Cost-effective strategies

Director Nyoman Suryadiputra of Wetlands International Indonesia presented possibilities for scaling up the Building with Nature concept during the seminar. Long-term oriented interventions were discussed such as limiting ground water extraction, bringing back rivers into the floodplain and using Building with Nature measures, including protecting mangroves that are assumed to be the most cost-effective strategy for the North Coast of Java. 

In the more urban areas with less mangrove cover, other hybrid (green-grey) mitigation strategies may apply, integrated into a broader coastal management approach.

Extreme river discharge

In Surabaya, the seminar concentrated on river basin management, with a focus on the Welang River. 

Pak Fauzy Nasruddin from Public Works and Water Resources Office of East Java Province expressed interest in collaborative management of the Welang River using the Building with Nature approach as one of the options that could be implemented, especially using the concept of ‘Room for the River’ to address flooding.

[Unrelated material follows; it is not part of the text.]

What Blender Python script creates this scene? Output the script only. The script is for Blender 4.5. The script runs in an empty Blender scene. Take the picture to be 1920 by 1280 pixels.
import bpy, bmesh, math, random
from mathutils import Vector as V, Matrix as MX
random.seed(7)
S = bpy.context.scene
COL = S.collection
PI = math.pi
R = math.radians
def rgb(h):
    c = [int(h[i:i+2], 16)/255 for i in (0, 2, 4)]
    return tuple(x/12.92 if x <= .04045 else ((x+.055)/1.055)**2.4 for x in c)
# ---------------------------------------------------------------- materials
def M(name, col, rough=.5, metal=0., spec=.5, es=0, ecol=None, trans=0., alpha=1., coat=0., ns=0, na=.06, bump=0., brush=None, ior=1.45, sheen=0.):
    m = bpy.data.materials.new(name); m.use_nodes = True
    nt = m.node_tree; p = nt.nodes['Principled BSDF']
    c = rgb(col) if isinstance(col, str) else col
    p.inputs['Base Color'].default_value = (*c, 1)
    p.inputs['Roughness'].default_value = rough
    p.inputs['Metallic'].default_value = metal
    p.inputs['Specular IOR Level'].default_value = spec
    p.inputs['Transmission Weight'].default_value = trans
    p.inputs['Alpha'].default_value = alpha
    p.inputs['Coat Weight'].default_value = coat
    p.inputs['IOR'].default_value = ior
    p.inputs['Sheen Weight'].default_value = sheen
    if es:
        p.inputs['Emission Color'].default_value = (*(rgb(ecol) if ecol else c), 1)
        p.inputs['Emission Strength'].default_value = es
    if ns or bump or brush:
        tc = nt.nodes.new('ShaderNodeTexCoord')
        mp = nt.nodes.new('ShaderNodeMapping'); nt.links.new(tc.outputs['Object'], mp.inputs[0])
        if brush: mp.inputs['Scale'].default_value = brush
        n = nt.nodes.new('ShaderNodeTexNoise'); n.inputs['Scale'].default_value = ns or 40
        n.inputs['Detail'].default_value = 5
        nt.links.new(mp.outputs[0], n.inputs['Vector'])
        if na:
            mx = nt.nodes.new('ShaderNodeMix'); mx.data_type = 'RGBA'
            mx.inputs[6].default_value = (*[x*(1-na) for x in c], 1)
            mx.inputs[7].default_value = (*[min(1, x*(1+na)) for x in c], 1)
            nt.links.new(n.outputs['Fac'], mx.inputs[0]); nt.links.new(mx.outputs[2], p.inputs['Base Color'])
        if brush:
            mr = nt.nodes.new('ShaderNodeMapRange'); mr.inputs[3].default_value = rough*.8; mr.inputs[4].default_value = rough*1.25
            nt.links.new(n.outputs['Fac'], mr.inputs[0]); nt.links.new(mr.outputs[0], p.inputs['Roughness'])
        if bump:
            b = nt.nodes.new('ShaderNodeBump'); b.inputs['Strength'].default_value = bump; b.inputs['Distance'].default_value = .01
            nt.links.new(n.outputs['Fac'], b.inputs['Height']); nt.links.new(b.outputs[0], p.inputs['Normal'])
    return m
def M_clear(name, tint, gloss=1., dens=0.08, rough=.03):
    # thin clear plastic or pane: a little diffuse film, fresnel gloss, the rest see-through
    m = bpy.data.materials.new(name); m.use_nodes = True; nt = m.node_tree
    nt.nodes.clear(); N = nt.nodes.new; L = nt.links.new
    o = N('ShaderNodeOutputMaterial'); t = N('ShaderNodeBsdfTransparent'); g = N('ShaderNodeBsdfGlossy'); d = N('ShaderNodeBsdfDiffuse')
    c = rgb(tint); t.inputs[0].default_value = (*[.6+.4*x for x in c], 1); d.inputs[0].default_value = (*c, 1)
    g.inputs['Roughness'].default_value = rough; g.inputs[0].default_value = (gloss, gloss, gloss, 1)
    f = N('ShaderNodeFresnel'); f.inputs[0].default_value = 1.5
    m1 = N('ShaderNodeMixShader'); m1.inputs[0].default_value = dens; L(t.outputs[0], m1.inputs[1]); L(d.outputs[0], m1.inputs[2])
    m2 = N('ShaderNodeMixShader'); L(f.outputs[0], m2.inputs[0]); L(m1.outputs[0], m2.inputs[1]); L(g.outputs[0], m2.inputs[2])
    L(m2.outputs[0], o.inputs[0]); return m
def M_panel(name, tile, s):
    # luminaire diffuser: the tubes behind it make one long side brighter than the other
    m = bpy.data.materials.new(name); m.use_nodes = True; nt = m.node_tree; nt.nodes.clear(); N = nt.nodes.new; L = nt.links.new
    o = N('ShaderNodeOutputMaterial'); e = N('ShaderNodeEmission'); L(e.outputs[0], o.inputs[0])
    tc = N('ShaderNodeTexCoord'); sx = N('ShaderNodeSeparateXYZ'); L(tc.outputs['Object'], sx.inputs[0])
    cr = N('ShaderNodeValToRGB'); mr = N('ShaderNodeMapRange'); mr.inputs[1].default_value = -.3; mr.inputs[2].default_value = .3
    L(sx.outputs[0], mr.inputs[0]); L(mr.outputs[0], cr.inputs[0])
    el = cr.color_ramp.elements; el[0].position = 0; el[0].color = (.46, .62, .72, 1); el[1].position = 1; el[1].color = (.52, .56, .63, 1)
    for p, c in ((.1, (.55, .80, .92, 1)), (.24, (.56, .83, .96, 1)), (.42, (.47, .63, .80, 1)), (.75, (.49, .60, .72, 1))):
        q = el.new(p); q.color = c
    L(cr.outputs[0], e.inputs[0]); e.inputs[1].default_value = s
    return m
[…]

The 'Room for the River' concept reduces flood risks by increasing the depth of rivers, creating water buffers, relocating levees, and the construction of additional by-passes. The concept aims at interventions in the landscape that restore the capacity of rivers to act as ‘natural water sponges’ in the event of extreme discharge.

Five Asian countries

Wetlands International has launched an initiative to accelerate the introduction of the Building with Nature and Room for the River concepts in five Asian countries. This initiative is supported by the Indonesian Ministry of Marine Affairs, EcoShape and the Global Center on Adaptation.